Zomato Gold appears to have hit a bit of a sweet spot — with restaurants proliferating across urban India, and restaurant-goers keen to try out new places, Zomato Gold has been a godsend for those with stretched budgets. The service allows subscription holders to get a dish or equal or lower value for free when they order a dish, and a drink for free when they order a drink. This effectively ends up halving restaurant bills for subscribers, and Indians seem to have determined the upfront fee is worth the savings each time they dine out.
Subscription services have been the flavour of the season among Indian companies — a flurry of online streaming services are doing well, including Hotstar, Netflix and Alt Balaji; Amazon has its own loyalty program in Amazon prime, and even MakeMyTrip has launched MakeMyTrip Black, a service that offers discounts for paying members.
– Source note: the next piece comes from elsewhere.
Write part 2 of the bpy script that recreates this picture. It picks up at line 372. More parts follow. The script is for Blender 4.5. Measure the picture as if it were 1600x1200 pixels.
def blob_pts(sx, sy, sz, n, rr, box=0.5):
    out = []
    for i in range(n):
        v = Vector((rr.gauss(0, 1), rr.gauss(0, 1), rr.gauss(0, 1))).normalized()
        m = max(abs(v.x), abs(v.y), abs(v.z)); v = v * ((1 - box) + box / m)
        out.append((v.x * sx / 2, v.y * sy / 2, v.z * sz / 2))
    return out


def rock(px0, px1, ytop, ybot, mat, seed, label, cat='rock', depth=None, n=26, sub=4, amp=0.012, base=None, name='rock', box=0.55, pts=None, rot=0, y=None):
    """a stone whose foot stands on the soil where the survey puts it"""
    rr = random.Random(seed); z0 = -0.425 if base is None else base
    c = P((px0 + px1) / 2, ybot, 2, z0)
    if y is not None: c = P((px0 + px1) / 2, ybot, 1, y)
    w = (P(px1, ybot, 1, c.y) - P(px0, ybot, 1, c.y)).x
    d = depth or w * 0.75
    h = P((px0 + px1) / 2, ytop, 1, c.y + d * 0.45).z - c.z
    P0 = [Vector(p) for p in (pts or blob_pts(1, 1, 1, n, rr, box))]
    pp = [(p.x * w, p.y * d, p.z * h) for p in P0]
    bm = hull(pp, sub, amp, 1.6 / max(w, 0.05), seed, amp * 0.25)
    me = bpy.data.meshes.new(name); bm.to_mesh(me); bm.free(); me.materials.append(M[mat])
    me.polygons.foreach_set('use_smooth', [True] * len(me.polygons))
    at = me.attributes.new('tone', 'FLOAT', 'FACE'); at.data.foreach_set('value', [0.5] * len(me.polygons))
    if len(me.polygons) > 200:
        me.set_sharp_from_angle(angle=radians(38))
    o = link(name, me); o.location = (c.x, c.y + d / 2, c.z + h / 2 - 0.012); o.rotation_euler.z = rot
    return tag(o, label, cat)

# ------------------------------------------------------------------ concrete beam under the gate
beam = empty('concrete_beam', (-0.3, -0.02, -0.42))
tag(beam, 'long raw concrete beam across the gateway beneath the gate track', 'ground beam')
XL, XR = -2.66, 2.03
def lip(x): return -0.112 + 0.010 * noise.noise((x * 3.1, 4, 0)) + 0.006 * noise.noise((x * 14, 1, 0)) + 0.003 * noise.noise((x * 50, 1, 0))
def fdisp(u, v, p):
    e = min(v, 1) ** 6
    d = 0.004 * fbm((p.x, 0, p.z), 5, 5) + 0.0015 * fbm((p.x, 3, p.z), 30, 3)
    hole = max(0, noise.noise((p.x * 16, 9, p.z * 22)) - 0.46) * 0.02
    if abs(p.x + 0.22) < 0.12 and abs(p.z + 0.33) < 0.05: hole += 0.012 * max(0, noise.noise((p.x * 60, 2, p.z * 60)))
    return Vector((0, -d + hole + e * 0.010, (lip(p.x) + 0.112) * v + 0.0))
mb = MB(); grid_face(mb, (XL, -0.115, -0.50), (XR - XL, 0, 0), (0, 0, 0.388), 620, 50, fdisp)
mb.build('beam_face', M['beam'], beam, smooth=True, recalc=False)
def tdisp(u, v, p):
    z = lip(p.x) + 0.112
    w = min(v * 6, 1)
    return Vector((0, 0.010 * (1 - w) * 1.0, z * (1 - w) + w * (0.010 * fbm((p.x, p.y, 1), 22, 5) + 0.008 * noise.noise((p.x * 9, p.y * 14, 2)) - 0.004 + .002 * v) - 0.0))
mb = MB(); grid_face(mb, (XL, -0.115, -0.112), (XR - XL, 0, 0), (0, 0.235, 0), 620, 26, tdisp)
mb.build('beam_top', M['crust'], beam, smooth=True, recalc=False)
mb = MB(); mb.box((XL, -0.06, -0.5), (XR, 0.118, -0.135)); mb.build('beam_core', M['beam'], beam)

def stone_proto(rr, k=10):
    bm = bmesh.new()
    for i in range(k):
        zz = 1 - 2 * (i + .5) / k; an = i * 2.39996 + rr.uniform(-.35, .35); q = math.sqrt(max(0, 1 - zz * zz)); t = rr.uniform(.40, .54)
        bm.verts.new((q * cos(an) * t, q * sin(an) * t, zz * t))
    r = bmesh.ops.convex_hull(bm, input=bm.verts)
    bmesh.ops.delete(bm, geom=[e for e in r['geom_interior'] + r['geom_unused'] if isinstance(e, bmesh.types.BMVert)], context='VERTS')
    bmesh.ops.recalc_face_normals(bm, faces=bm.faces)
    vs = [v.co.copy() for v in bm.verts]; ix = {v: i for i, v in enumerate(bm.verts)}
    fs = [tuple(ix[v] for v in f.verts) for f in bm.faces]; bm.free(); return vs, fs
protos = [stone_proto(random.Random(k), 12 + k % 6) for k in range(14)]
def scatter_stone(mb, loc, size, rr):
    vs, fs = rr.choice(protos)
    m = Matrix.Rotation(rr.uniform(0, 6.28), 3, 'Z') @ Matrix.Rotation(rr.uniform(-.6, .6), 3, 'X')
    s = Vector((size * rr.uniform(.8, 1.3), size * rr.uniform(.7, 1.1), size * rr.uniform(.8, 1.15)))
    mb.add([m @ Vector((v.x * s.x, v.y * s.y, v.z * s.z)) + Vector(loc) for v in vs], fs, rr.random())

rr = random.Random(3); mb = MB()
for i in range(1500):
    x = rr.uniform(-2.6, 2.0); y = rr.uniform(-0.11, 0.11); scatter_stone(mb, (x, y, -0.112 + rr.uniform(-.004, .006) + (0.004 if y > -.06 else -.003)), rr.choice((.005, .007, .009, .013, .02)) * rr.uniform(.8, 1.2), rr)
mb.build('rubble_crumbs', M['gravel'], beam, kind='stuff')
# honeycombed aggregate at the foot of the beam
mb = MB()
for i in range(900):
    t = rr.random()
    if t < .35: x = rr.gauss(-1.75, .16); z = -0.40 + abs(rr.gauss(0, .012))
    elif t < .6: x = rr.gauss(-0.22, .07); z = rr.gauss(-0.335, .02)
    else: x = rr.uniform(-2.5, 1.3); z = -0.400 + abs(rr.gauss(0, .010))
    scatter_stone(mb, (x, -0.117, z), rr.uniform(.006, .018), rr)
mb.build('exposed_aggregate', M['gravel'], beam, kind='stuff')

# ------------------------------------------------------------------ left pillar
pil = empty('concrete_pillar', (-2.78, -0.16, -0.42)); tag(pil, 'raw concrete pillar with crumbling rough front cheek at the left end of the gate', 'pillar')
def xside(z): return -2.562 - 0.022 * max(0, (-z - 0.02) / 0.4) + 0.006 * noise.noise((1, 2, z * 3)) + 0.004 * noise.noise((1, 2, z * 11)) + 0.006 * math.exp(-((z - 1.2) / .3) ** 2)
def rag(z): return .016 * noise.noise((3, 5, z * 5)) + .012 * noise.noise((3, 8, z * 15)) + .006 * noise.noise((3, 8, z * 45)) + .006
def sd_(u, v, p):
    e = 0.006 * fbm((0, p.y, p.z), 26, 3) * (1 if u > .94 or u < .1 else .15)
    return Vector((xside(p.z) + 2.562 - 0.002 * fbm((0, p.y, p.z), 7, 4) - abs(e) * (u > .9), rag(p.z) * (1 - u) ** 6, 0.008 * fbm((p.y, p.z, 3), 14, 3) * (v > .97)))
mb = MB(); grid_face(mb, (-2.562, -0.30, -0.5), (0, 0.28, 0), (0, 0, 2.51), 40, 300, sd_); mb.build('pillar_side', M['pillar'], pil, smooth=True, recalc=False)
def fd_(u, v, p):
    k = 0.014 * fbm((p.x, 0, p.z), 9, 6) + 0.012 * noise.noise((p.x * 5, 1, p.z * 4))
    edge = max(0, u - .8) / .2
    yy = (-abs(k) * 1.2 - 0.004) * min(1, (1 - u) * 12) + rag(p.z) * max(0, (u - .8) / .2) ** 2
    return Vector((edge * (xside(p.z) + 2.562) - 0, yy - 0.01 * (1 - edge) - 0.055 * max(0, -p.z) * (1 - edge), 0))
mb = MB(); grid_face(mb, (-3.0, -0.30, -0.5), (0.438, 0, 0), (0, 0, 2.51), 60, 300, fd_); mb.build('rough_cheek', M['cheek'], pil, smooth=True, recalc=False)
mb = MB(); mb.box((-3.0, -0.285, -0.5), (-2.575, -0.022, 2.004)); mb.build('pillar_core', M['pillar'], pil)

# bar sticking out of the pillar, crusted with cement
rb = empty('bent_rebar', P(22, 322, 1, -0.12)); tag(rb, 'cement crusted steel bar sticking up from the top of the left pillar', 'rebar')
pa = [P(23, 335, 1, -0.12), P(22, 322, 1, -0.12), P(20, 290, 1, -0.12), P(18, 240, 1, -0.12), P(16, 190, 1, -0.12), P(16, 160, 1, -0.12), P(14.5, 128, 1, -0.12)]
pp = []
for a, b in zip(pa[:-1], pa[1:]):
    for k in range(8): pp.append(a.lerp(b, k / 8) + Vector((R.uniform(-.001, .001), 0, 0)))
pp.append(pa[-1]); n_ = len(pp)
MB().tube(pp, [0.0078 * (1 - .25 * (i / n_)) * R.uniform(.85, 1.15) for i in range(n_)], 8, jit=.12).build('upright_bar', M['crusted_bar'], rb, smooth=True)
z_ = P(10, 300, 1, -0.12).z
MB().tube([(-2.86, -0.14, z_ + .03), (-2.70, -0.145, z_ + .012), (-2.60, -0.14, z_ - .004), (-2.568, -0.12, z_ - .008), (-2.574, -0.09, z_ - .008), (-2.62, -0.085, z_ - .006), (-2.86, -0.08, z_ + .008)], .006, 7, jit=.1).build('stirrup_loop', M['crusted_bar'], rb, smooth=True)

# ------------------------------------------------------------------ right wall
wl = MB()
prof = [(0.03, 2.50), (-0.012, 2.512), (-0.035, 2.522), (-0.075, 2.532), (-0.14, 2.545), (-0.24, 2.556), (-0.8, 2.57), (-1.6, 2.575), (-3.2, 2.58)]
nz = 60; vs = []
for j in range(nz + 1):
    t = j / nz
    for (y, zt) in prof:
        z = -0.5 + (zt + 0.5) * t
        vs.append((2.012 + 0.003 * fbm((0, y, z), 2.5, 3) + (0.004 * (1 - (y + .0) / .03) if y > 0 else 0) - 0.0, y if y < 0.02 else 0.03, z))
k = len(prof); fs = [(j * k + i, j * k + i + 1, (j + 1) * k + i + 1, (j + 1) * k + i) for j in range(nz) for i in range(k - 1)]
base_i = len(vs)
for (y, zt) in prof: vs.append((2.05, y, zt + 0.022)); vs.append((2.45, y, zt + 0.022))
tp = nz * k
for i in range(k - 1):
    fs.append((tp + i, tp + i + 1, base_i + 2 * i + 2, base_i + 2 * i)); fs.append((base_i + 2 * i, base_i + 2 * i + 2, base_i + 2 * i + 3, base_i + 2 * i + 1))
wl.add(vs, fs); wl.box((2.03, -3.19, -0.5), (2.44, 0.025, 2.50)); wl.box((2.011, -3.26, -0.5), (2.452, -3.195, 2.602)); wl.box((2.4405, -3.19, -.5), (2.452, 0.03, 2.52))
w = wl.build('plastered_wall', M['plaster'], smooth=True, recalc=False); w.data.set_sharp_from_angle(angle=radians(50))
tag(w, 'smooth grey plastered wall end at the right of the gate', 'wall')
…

But Zomato was really the only company that could’ve possibly launched a restaurant subscription service in India. Its app already listed nearly every restaurant in the country, and all it had to do was add a handy search for restaurants that had signed up for Zomato Gold. Its tech team was also able to create a workflow that was simple, yet foolproof — customers who wish to avail of Zomato Gold discounts generate a code on their Zomato apps, which they share with their servers before placing their order. And thanks to its decade-long presence in the space, it was able to bring on thousands of restaurants as partners when it first launched.
It’s still not clear how Zomato shares its subscription revenue with restaurants, or what arrangements restaurants join under, but restaurants seem to be eager to be listed on the platform. CEO Deepinder Goyal says that they get nearly 200 queries a month from restaurants that want to be a part of the program. Customers, too, seem to be eager to join — Zomato’s managed to get so many subscriptions that it’s currently not accepting new members. With both restaurants and customers eager to be a part of the service, and Zomato being smack in the middle of them both, Zomato Gold’s finding itself in a pretty sweet spot.